■ Problem description
Go through the records from the first line and retype each one exactly, stopping once the line with "sc.camera = cam" is done. Pictures are left out.

┌─ Dataset content

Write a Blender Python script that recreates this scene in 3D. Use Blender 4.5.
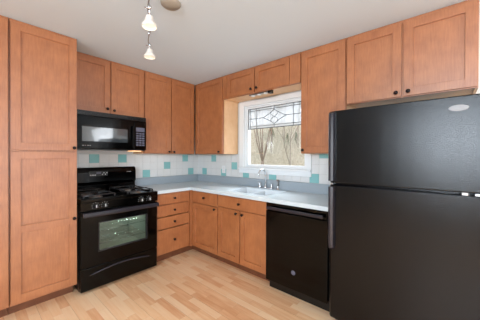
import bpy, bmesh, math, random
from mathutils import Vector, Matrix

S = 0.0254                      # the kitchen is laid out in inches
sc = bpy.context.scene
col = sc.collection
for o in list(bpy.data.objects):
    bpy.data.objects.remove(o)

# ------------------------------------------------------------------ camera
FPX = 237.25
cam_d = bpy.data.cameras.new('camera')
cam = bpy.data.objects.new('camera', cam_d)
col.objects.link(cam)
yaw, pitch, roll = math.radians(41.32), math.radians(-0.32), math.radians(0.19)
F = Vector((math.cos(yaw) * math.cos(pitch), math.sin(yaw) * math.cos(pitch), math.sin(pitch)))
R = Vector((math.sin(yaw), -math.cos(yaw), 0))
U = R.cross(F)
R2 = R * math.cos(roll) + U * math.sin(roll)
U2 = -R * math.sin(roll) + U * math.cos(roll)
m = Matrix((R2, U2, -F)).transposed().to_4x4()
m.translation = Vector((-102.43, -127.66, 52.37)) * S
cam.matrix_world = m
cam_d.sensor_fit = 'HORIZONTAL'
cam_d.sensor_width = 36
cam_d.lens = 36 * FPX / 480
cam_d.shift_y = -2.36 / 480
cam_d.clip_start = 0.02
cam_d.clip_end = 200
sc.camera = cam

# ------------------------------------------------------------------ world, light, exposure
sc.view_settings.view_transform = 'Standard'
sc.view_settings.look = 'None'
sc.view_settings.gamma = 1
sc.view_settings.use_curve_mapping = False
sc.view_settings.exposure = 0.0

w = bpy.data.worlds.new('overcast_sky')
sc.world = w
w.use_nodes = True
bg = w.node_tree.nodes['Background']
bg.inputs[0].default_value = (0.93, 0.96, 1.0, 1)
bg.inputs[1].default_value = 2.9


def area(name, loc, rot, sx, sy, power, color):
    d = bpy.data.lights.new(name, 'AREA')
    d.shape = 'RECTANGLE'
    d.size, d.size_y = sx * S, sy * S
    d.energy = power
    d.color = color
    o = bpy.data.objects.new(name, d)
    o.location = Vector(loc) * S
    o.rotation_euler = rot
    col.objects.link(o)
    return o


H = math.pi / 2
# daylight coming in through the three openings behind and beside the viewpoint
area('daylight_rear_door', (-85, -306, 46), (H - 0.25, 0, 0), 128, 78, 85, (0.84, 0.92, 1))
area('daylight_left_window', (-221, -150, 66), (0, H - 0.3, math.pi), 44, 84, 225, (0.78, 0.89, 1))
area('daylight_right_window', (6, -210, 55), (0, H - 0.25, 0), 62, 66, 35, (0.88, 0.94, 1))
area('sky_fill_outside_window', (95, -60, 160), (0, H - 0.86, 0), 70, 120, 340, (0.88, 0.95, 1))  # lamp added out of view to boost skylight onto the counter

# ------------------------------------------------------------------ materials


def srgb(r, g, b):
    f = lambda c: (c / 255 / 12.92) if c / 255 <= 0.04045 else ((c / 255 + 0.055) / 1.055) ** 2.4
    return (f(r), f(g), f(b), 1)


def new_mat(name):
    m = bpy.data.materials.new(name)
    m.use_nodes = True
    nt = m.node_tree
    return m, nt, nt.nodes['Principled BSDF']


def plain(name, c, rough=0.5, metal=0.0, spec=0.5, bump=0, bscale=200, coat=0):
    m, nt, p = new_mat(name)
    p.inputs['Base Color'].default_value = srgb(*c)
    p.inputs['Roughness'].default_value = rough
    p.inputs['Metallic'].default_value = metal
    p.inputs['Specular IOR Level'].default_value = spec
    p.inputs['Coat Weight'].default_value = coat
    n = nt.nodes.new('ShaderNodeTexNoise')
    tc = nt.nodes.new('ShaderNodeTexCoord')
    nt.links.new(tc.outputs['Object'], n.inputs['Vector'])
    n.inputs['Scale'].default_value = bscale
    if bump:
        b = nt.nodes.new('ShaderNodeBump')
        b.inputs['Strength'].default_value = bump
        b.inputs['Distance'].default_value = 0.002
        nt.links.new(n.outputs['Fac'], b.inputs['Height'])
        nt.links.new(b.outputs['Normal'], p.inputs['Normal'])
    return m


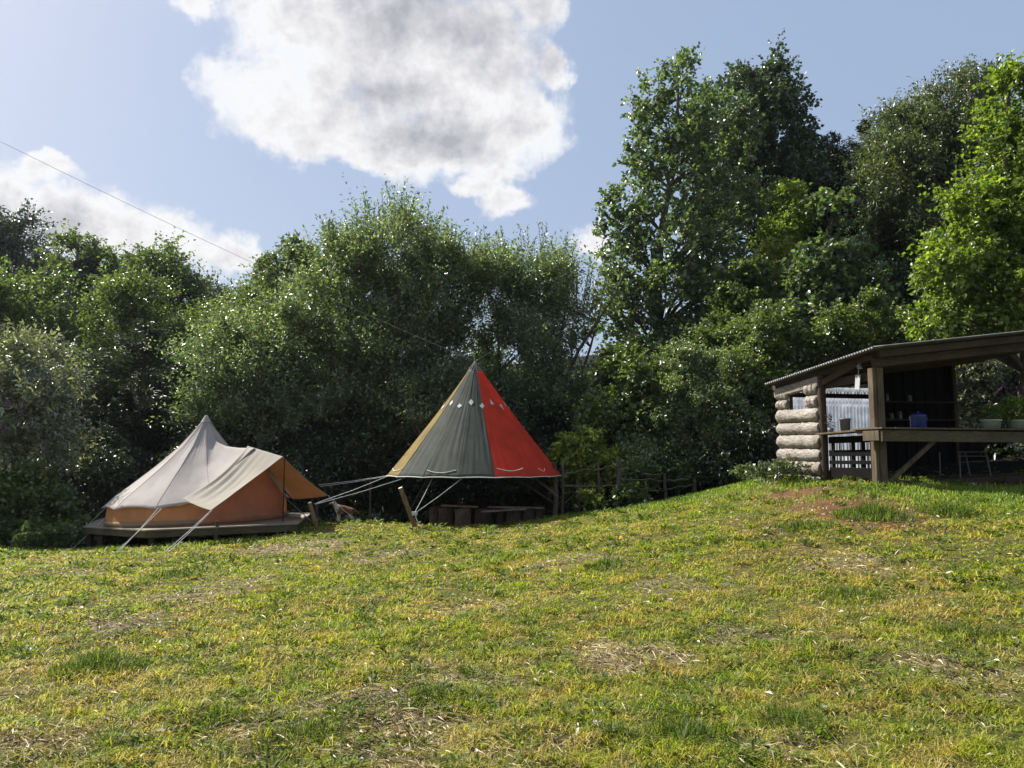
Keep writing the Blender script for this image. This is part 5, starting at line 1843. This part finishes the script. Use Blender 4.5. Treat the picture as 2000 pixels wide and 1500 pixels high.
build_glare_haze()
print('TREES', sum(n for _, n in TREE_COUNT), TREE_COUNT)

└─

■ Final answer
Write a Blender Python script that recreates this scene in 3D. Use Blender 4.5.
import bpy, bmesh, math, random
from mathutils import Vector, Matrix

S = 0.0254                      # the kitchen is laid out in inches
sc = bpy.context.scene
col = sc.collection
for o in list(bpy.data.objects):
    bpy.data.objects.remove(o)

# ------------------------------------------------------------------ camera
FPX = 237.25
cam_d = bpy.data.cameras.new('camera')
cam = bpy.data.objects.new('camera', cam_d)
col.objects.link(cam)
yaw, pitch, roll = math.radians(41.32), math.radians(-0.32), math.radians(0.19)
F = Vector((math.cos(yaw) * math.cos(pitch), math.sin(yaw) * math.cos(pitch), math.sin(pitch)))
R = Vector((math.sin(yaw), -math.cos(yaw), 0))
U = R.cross(F)
R2 = R * math.cos(roll) + U * math.sin(roll)
U2 = -R * math.sin(roll) + U * math.cos(roll)
m = Matrix((R2, U2, -F)).transposed().to_4x4()
m.translation = Vector((-102.43, -127.66, 52.37)) * S
cam.matrix_world = m
cam_d.sensor_fit = 'HORIZONTAL'
cam_d.sensor_width = 36
cam_d.lens = 36 * FPX / 480
cam_d.shift_y = -2.36 / 480
cam_d.clip_start = 0.02
cam_d.clip_end = 200
sc.camera = cam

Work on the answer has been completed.